Journalists: Stand Up for a Free Press
Defend The Press is a coalition that believes journalists should not be forced to participate in government prosecutions — especially prosecutions seeking to criminalize political speech. The coalition is made up of organizations, journalists, and individuals from across the political spectrum that are working together to defend Sarah Olson and journalists like her that need more protections in this new age of media.
The coalition wants to help Sarah Olson get the military subpoena dismissed, and to secure more protections for journalists in this new age of media. Please take a moment to read our letter of support for Sarah Olson (see below).
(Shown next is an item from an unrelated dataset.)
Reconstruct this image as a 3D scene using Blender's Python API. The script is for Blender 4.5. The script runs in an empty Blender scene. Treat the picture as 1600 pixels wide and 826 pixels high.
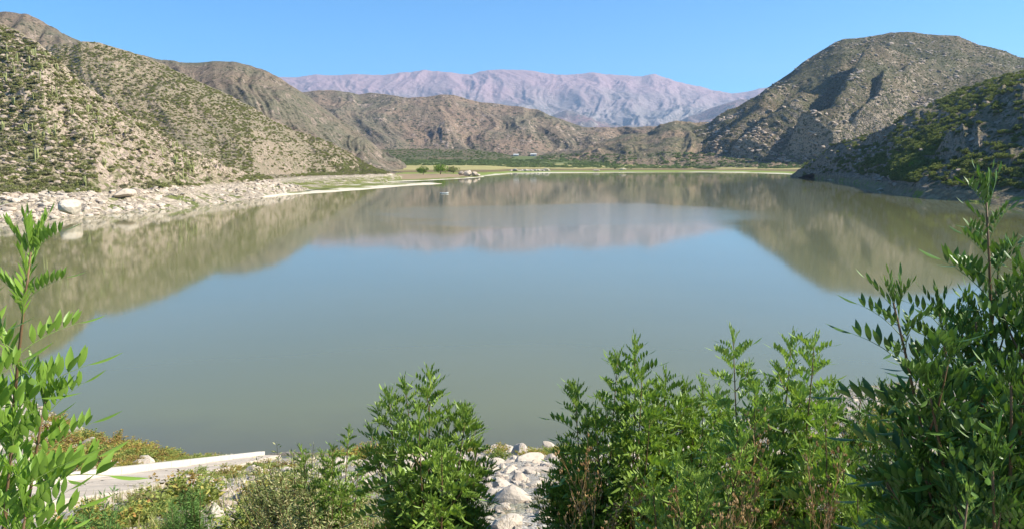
import bpy, math, random
import numpy as np
from mathutils import Vector, Matrix, Euler

S = bpy.context.scene
COL = S.collection
rad = math.radians

# ------------------------------------------------------------------ camera
CAMZ = 20.0
PITCH = math.atan2(161.0, 1200.0)
cam_data = bpy.data.cameras.new("camera")
cam_data.lens = 27.0
cam_data.sensor_width = 36.0
cam_data.clip_start = 0.05
cam_data.clip_end = 60000.0
cam = bpy.data.objects.new("camera", cam_data)
COL.objects.link(cam)
cam.location = (0, 0, CAMZ)
cam.rotation_euler = (math.pi / 2 - PITCH, 0, 0)
S.camera = cam

# ------------------------------------------------------------------ sky, sun, exposure
SUN_EL = rad(38)
SUN_V = Vector((math.cos(SUN_EL) * math.cos(rad(-6)), math.cos(SUN_EL) * math.sin(rad(-6)), math.sin(SUN_EL)))
SUN_ROT = math.atan2(SUN_V.x, SUN_V.y)
world = bpy.data.worlds.new("World")
S.world = world
world.use_nodes = True
wn = world.node_tree
sky = wn.nodes.new("ShaderNodeTexSky")
sky.sky_type = 'NISHITA'
sky.sun_disc = False
sky.sun_elevation = SUN_EL
sky.sun_rotation = SUN_ROT
sky.altitude = 2200
sky.air_density = 1.0
sky.dust_density = 0.0
sky.ozone_density = 4.0
bg = wn.nodes["Background"]
bg.inputs[1].default_value = 0.084
tint = wn.nodes.new("ShaderNodeMix"); tint.data_type = 'RGBA'; tint.blend_type = 'MULTIPLY'
tint.inputs[0].default_value = 1.0; tint.inputs[7].default_value = (0.44, 0.95, 1.16, 1)      # white balance of the camera, the same over the whole sky
wn.links.new(sky.outputs[0], tint.inputs[6]); wn.links.new(tint.outputs[2], bg.inputs[0])
sun_data = bpy.data.lights.new("sun", 'SUN')
sun_data.energy = 4.7
sun_data.angle = rad(0.5)
sun_data.color = (1.0, 0.955, 0.84)
sun = bpy.data.objects.new("sun", sun_data)
COL.objects.link(sun)
sun.rotation_euler = SUN_V.to_track_quat('Z', 'Y').to_euler()
S.view_settings.view_transform = 'Standard'
S.view_settings.look = 'None'
S.view_settings.gamma = 1.0
S.view_settings.exposure = 1.12
S.cycles.max_bounces = 6
S.cycles.diffuse_bounces = 2
S.cycles.glossy_bounces = 3
S.cycles.transmission_bounces = 3
S.cycles.volume_bounces = 0
S.cycles.use_denoising = True
S.cycles.sample_clamp_indirect = 6.0

# ------------------------------------------------------------------ pixel geometry of the traced outlines
CT, ST = math.cos(PITCH), math.sin(PITCH)
def ray(px, py):
    cx = (px - 800.0) / 1200.0
    cy = (413.0 - py) / 1200.0
    dy = CT + cy * ST
    return cx / dy, (-ST + cy * CT) / dy          # dx/dy and dz/dy
def z_at(px, py, Y):
    return CAMZ + ray(px, py)[1] * Y
def y_water(px, py, z=0.0):
    return (z - CAMZ) / ray(px, py)[1]
def pt(px, py, Y):
    a, b = ray(px, py)
    return Vector((a * Y, Y, CAMZ + b * Y))
XR = 1.0 / 1200.0
def colx(px):                                      # column direction at the horizon row
    return (px - 800.0) * XR / (CT + ST * ST / CT)

# ------------------------------------------------------------------ numpy noise
def _hash(ix, iy, seed):
    h = (ix.astype(np.int64) * 374761393 + iy.astype(np.int64) * 668265263 + seed * 1442695041) & 0xffffffff
    h = ((h ^ (h >> 13)) * 1274126177) & 0xffffffff
    return (h ^ (h >> 16)) & 0xffffffff
def perlin(x, y, seed=0):
    x0 = np.floor(x); y0 = np.floor(y); fx = x - x0; fy = y - y0
    u = fx * fx * fx * (fx * (fx * 6 - 15) + 10); v = fy * fy * fy * (fy * (fy * 6 - 15) + 10)
    def g(ix, iy, dx, dy):
        a = _hash(ix, iy, seed) * (2 * np.pi / 4294967296.0)
        return np.cos(a) * dx + np.sin(a) * dy
    n00 = g(x0, y0, fx, fy); n10 = g(x0 + 1, y0, fx - 1, fy)
    n01 = g(x0, y0 + 1, fx, fy - 1); n11 = g(x0 + 1, y0 + 1, fx - 1, fy - 1)
    return ((n00 * (1 - u) + n10 * u) * (1 - v) + (n01 * (1 - u) + n11 * u) * v) * 1.5
def fbm(x, y, oct=5, gain=0.5, seed=0, ridged=False):
    s = np.zeros_like(x); a = 1.0; t = 0.0
    for o in range(oct):
        n = perlin(x * 2.03 ** o + 17.3 * o, y * 2.03 ** o - 9.1 * o, seed + o)
        if ridged:
            n = 1.0 - 2.2 * np.abs(n)
        s += a * n; t += a; a *= gain
    return s / t

# ------------------------------------------------------------------ materials
def new_mat(name):
    m = bpy.data.materials.new(name); m.use_nodes = True
    nt = m.node_tree; nt.nodes.clear()
    return m, nt
class G:
    """small node graph writer"""
    def __init__(s, nt): s.nt = nt
    def n(s, typ, props=None, **inp):
        nd = s.nt.nodes.new(typ)
        for k, v in (props or {}).items(): setattr(nd, k, v)
        for k, v in inp.items():
            key = int(k[1:]) if k[0] == 'i' and k[1:].isdigit() else k.replace('_', ' ')
            s.set(nd.inputs[key], v)
        return nd
    def set(s, sock, v):
        if isinstance(v, bpy.types.NodeSocket): s.nt.links.new(v, sock)
        elif isinstance(v, bpy.types.Node): s.nt.links.new(v.outputs[0], sock)
        else: sock.default_value = v
    def math(s, op, a, b=0.0, clamp=False):
        return s.n('ShaderNodeMath', {'operation': op, 'use_clamp': clamp}, i0=a, i1=b).outputs[0]
    def mix(s, f, a, b, blend='MIX'):
        nd = s.nt.nodes.new('ShaderNodeMix'); nd.data_type = 'RGBA'; nd.blend_type = blend
        s.set(nd.inputs[0], f)
        for i, v in ((6, a), (7, b)):
            if isinstance(v, tuple) and len(v) == 3: v = (*v, 1)
            s.set(nd.inputs[i], v)
        return nd.outputs[2]
    def noise(s, vec, scale, detail=4, rough=0.55, dist=0.0):
        return s.n('ShaderNodeTexNoise', None, Vector=vec, Scale=scale, Detail=detail, Roughness=rough, Distortion=dist).outputs[0]
    def ramp(s, f, lo, hi):
        nd = s.n('ShaderNodeMapRange', {'interpolation_type': 'SMOOTHSTEP'}, Value=f)
        nd.inputs[1].default_value = lo; nd.inputs[2].default_value = hi
        return nd.outputs[0]
    def voro(s, vec, scale, feature='F1', rnd=1.0):
        return s.n('ShaderNodeTexVoronoi', {'feature': feature}, Vector=vec, Scale=scale, Randomness=rnd)
    def scalev(s, vec, v):
        return s.n('ShaderNodeVectorMath', {'operation': 'MULTIPLY'}, i0=vec, i1=v).outputs[0]
    def bump(s, h, dist, strength=1.0, normal=None):
        nd = s.n('ShaderNodeBump', None, Height=h, Distance=dist, Strength=strength)
        if normal is not None: s.set(nd.inputs['Normal'], normal)
        return nd.outputs[0]
    def out(s, sh, vol=None):
        o = s.nt.nodes.new('ShaderNodeOutputMaterial')
        if sh is not None: s.set(o.inputs[0], sh)
        if vol is not None: s.set(o.inputs[1], vol)
    def pbsdf(s, col, rough=0.9, normal=None, spec=0.2):
        nd = s.n('ShaderNodeBsdfPrincipled')
        if isinstance(col, tuple) and len(col) == 3: col = (*col, 1)
        s.set(nd.inputs['Base Color'], col); s.set(nd.inputs['Roughness'], rough)
        nd.inputs['Specular IOR Level'].default_value = spec
        if normal is not None: s.set(nd.inputs['Normal'], normal)
        return nd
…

We would be honored to have you, and/or your organization, newspaper, journal, website, or blog, join this growing movement to guarantee the separation between press and state.
Thank you,
Scott Goodstein & John Stauber,
Defend the Press Coalition / Center for Media and Democracy
Join the Coalition
Statement of Support for Sarah Olson
We, the undersigned journalists, academics, artists and citizens, object to the Army's decision to subpoena independent journalist and radio producer Sarah Olson, and Honolulu Star-Bulletin reporter Greg Kakesako, to testify in the court-martial of 1st Lt. Ehren Watada, the first officer to publicly refuse to deploy to Iraq. We are further disturbed by the Army's decision to add independent journalist Dahr Jamail and videographer Sari Gelzer to the prosecution's witness list.
It is a journalist's job to report the news, not to participate in government prosecutions. The press cannot function if it is used by the government to prosecute political speech. Hauling a journalist into a military court erodes the separation between government and press. Turning reporters into the investigative arm of the government subverts press freedoms, and chills dissenting speech in the United States. The press must preserve its ability to cover all aspects of a debate, not just the perspectives popular with the current administration. We believe a journalist's duty is to the public and its right to know — not to the government.
In the name of the cornerstone values this nation claims to uphold and for which the men and women in the military are fighting, we ask that you put an end to your insistence that journalists participate in the court-martial of Lt. Watada. We need more information, participation, and debate — not less. As the Los Angeles Times argued in its January 8 editorial: "It's time for the Army to back off."